Yes. If we have someone looking for a particular type of breed, being a dog lover and certified trainer myself, I really can appreciate why dogs were bred for certain things. Go to a breed rescue, then. There are so many of those particular breeds you want that are in rescue situations and they are so full all the time.
Do you think Kingston is animal-friendly? I see a lot of dogs at the Uptown Farmer’s Market.
The Farmer’s Market is very dog-friendly. Yeah, I think it is progressing so much more then when I was a kid. A lot of the restaurants downtown will let you have your dog on the patio. It’s important, though, that dog owners follow the rules so places will continue on that path of allowing dogs with you. That’s why training is so important. You have to have a well-behaved dog who isn’t misbehaving. It only takes one time for an owner to not do the right thing. I never say it is the dog.
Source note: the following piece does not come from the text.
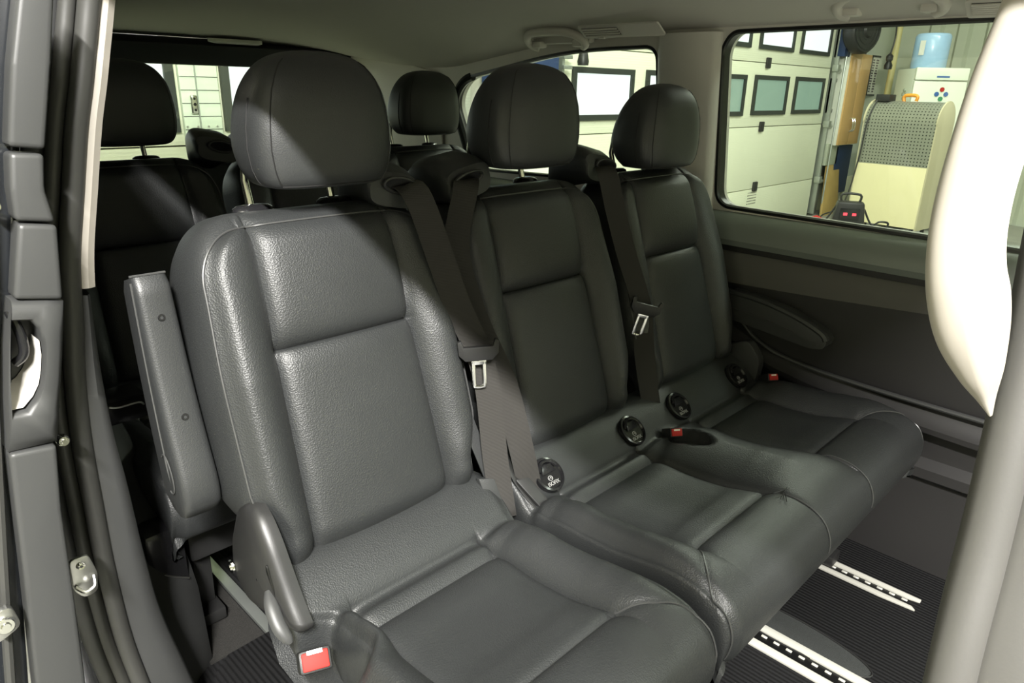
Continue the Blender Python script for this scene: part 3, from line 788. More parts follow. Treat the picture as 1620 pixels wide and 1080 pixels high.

What other things do you enjoy about living here these days?
Kingston has definitely changed and grown. It’s nice to actually have had the opportunity to be here in different phases, to see progressive changes happening and then living here again. There are some naysayers, but I think it’s wonderful. We all can be a little bit nostalgic for the way things used to be. I think it is important the city continues to grow. It’s happening at a pace that can continue to be sustained, a nice, slow progression.
Yeah, it’s better that way because it is a community.
Yes, and everyone has a voice in it. There are some amazing businesses that have come along. Having lived around the country and then seeing all the different things I have enjoyed all in one place is really wonderful.